LIQUIDITÀ NEL MIRINO
E tuttavia, il mercato sa che il problema vero di Deutsche Bank non sono le sofferenze, bensì l’ingente quantità di titoli tossici di cui è gonfio il suo portafoglio, parte dei quali sono lì fin dai tempi di Lehman Brothers. È pur vero che, come sostiene il Financial Times, Deutsche Bank non avrà problemi a lanciare il buy back miliardario – fosse anche dell’entità di 10 miliardi – visto che dichiara riserve liquide per 220 miliardi; è altresì vero che nessun analista è oggi in grado di indicare l’esatto grado di rischio sotto il quale classificare il portafoglio di «terzo livello» della banca tedesca. Queste attività finanziarie, cosiddette appunto di terzo livello (level 3 assets), sono infatti prive di un prezzo di mercato e generalmente valutate dalle banche in modo del tutto arbitrario. Per comprendere il significato di ciò, basti ricordare che nel commentare gli esiti inspiegabilmente punitivi per gli istituti italiani degli stress test elaborati dalla Bce nel 2014, il governatore Ignazio Visco dichiarò: «L’analisi sulle attività finanziarie di terzo livello è stata meno approfondita di quella effettuata per l’attività creditizia, anche in ragione della elevata complessità di queste esposizioni. Gli impatti sul capitale delle banche sono conseguentemente risultati molto più bassi rispetto a quelli derivanti dall’analisi dei crediti». Cioè a dire che si tratta di attività difficili da valutare, quindi non pesano più che tanto sul patrimonio.

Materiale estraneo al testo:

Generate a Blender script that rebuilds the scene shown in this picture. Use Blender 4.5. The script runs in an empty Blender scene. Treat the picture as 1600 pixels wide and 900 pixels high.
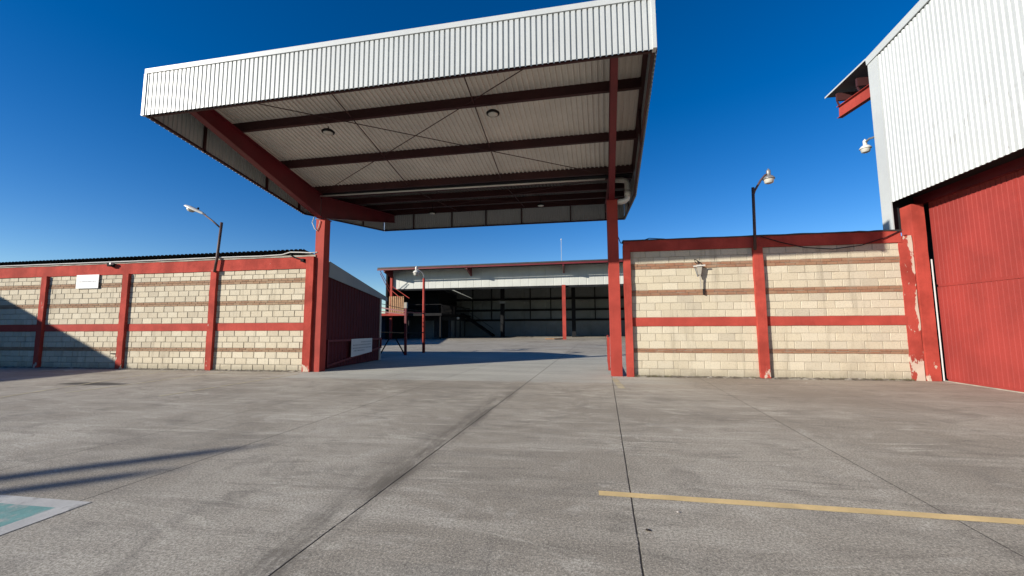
import bpy, bmesh, math, random
from mathutils import Vector, Matrix
random.seed(7)
C = bpy.context.scene.collection
V = Vector

# ---------------------------------------------------------------- materials
def nt(name):
    m = bpy.data.materials.new(name); m.use_nodes = True
    n = m.node_tree.nodes; l = m.node_tree.links
    return m, n, l, n['Principled BSDF']

class G:
    """small helper to chain shader nodes"""
    def __init__(s, n, l):
        s.n, s.l = n, l
        s.co = n.new('ShaderNodeTexCoord').outputs['Object']
    def lk(s, a, b):
        if isinstance(a, (int, float)): b.default_value = a
        elif isinstance(a, tuple): b.default_value = a if len(a) != 3 or b.type == 'VECTOR' else (*a, 1)
        else: s.l.new(a, b)
    def math(s, op, a, b=0.0, c=None, clamp=False):
        x = s.n.new('ShaderNodeMath'); x.operation = op; x.use_clamp = clamp
        s.lk(a, x.inputs[0]); s.lk(b, x.inputs[1])
        if c is not None: s.lk(c, x.inputs[2])
        return x.outputs[0]
    def mapping(s, scale=(1, 1, 1), loc=(0, 0, 0), rot=(0, 0, 0), src=None):
        x = s.n.new('ShaderNodeMapping'); s.l.new(src or s.co, x.inputs[0])
        x.inputs['Scale'].default_value = scale; x.inputs['Location'].default_value = loc; x.inputs['Rotation'].default_value = rot
        return x.outputs[0]
    def noise(s, scale=1, detail=4, rough=.55, vec=None, dist=0.0):
        x = s.n.new('ShaderNodeTexNoise'); s.l.new(vec or s.co, x.inputs['Vector'])
        x.inputs['Scale'].default_value = scale; x.inputs['Detail'].default_value = detail
        x.inputs['Roughness'].default_value = rough; x.inputs['Distortion'].default_value = dist
        return x.outputs['Fac']
    def ramp(s, f, a, b):
        x = s.n.new('ShaderNodeMapRange'); x.interpolation_type = 'SMOOTHSTEP'
        s.lk(f, x.inputs['Value']); x.inputs['From Min'].default_value = a; x.inputs['From Max'].default_value = b
        return x.outputs['Result']
    def mix(s, f, a, b, mode='MIX'):
        x = s.n.new('ShaderNodeMix'); x.data_type = 'RGBA'; x.blend_type = mode
        s.lk(f, x.inputs[0]); s.lk(a, x.inputs[6]); s.lk(b, x.inputs[7])
        return x.outputs[2]
    def xyz(s):
        x = s.n.new('ShaderNodeSeparateXYZ'); s.l.new(s.co, x.inputs[0]); return x.outputs
    def bump(s, h, strength, dist, bs):
        x = s.n.new('ShaderNodeBump'); s.l.new(h, x.inputs['Height'])
        x.inputs['Strength'].default_value = strength; x.inputs['Distance'].default_value = dist
        s.l.new(x.outputs[0], bs.inputs['Normal'])

def shade(c, k): return tuple(min(1, v * k) for v in c)
K = .78            # overall albedo level
def kk(c): return tuple(v * K for v in c) if c else c

def surf(name, col, rough=.6, var=.25, scale=1.5, streak=0.0, dirt=None, bump=.15, fine=40, spec=.4, peel=None, peel_at=(.66, .70), metal=0.0, base_wear=None, edge=None):
    """weathered surface: cloudy tone, vertical streaks, patches of another colour"""
    col, dirt, peel = kk(col), kk(dirt), kk(peel)
    m, n, l, b = nt(name); g = G(n, l)
    f = g.noise(scale, 6, .6)
    c = g.mix(g.ramp(f, .3, .7), shade(col, 1 - var), shade(col, 1 + var * .5))
    f2 = g.noise(fine, 3, .6)
    c = g.mix(g.math('MULTIPLY', g.ramp(f2, .35, .75), .3), c, shade(col, .7))
    if streak:
        s = g.noise(1, 5, .6, g.mapping((9, 9, .5)))
        c = g.mix(g.math('MULTIPLY', g.ramp(s, .5, .8), streak), c, dirt or shade(col, .45))
    if peel:
        p = g.noise(2.2, 9, .62, g.mapping((2.0, 2.0, 1.0)))
        if base_wear:                               # more bare plaster near the foot of the thing
            p = g.math('ADD', p, g.math('MULTIPLY', g.ramp(g.xyz()[2], base_wear[0], 0.0), base_wear[1]))
        if edge:                                    # paint worn off along one arris
            p = g.math('ADD', p, g.math('MULTIPLY', g.ramp(g.xyz()[0], edge[0], edge[1]), edge[2]))
        c = g.mix(g.ramp(p, *peel_at), c, peel)
    l.new(c, b.inputs['Base Color'])
    b.inputs['Roughness'].default_value = rough; b.inputs['Specular IOR Level'].default_value = spec
    b.inputs['Metallic'].default_value = metal
    if bump: g.bump(g.math('ADD', f2, g.math('MULTIPLY', f, .5)), bump, .01, b)
    return m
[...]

Nonostante le difficoltà valutative, c’è però chi una stima di massima di quel rischio, basandosi sui dati ufficiali di bilancio, è riuscito a indicarla. Da un raffronto tra i principali istituti europei elaborato da R&S Mediobanca (si veda l’articolo in basso) emerge con chiarezza che quanto a incidenza del portafoglio titoli tossici sul patrimonio netto tangibile, solo Credit Suisse e Barclays stanno peggio di Deutsche Bank, il cui peso (51%) è di gran lunga superiore a quello denunciato dalle italiane Intesa (17%) e Unicredit (11%).
Deutsche Bank esce da un esercizio 2015 a dir poco disastroso: a fronte di ricavi in caduta del 15%, la perdita provvisoria netta è stata 6,7 miliardi. I cds, la polizza sui rischi di default, ieri sono balzati a 235: in tale contesto sarebbe in atto una fuga di depositi. Per questo Bce, Bundesbank e Bafin hanno acceso un grande faro.